Personally, I'd like to hear more about the claims made about Snowflake IDs.

  • > doing JOINs with the USING clause

    I'm ashamed to say that despite using SQL from the late 1980s, and as someone that likes reading manuals and text books, I'd never come across USING. Probably a bit late for me now to use it (or not) :-(

    • I didn't really write USING in anger until around 10 years ago, and I have been around a long time too.

      Not all databases support it. But once you start using it (pun) - a lot of naming conventions snap into place.

      It has some funky semantics you should be aware of. Consider this:

        CREATE TABLE foo (x INT);
      
        CREATE TABLE bar (x INT);
      
        SELECT \* FROM foo JOIN bar USING (x);
      
      
      

      There is only one `x` in the above `SELECT *` - the automatically disambiguated one. Which is typically want you want.

    • I've used SQL for around a decade and also never came across it. I'm maintaining SQL code with hundreds if not thousands of basic primary key joins and this could make those queries way more concise. Now I want to know the reasons for not using USING!

      2 replies →

  • @da_chicken: You can read more about Snowflake ID in the Wiki page linked in the article.

    The short story:

    They are bit like UUID in that you can generate them across a system in a distributed way without coordination. Unlike UUID they are only 64-bit.

    The first bits of the snowflake ID are structured in such a way that the values end up roughly sequentially ordered on disk. That makes them great for large tables where you need to locate specific values (such a those that store query information).

I don't think it's as easy to do the example in the article just by using information_schema.

> Which tables have a column with the name country where that column has more than two different values

But on their product page, the definition of floesql left me puzzled

> It uses intelligent caching and LLVM-based vectorized execution to deliver the query execution speed your business users expect.

> With its powerful query planner, FloeSQL executes queries with lots of joins and complicated SQL syntax without breaking your budget.

  • INFORMATION_SCHEMA is a good start, but it does not get you to full metadata flexibility. The columns you need just aren't there. It is good to have a standard for the metadata - but the standard isn't ambitious enough (a point I also make in the blog and as you observe, the sample query isn't possible on Information Schema alone)

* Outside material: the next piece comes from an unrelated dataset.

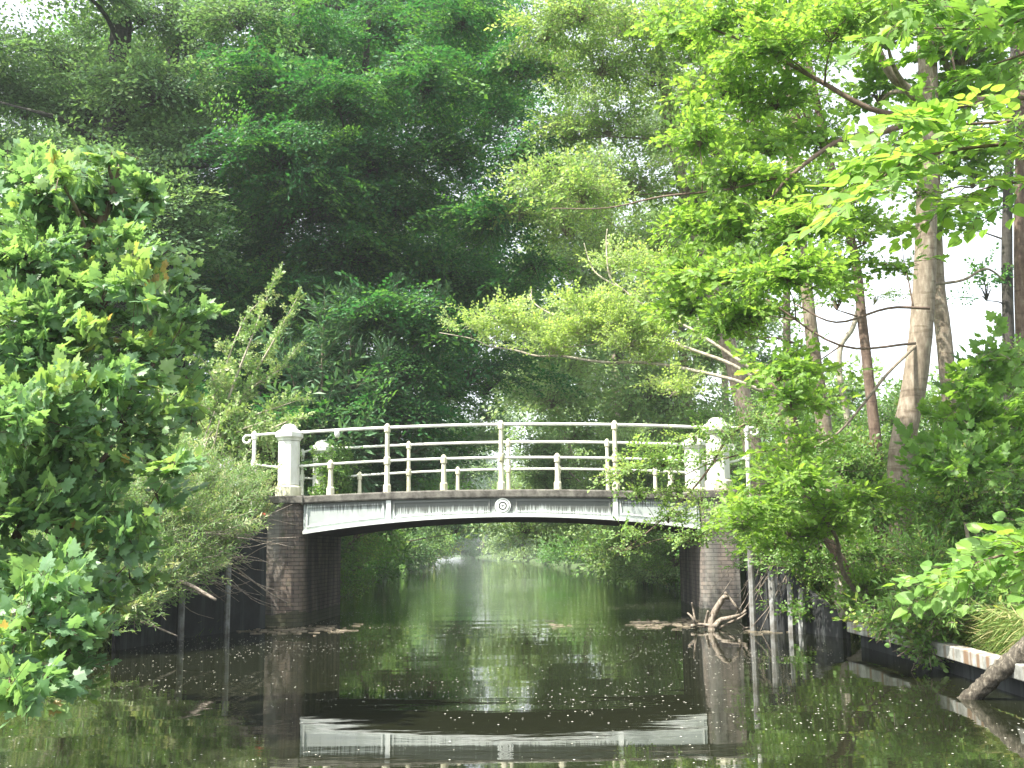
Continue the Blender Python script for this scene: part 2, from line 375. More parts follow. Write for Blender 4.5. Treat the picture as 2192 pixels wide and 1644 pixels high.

    The Floe engine is a full database on top of Iceberg and Delta storage. The system views are just the tip of the iceberg. We will be blogging more about what we are building.

    • Good, execution planning for majors DBMS didn't receive any ground breaking evolution because it can be considered a "solved" problem but I'm always curious about new ways to address it.

Differently though, AFAIR PostgreSQL does most of the schema changes transactionally, but not MySQL.

  • I'd be too terrified to change the schema directly via SQL on the metadata tables even if the engine allowed it, transactional or not.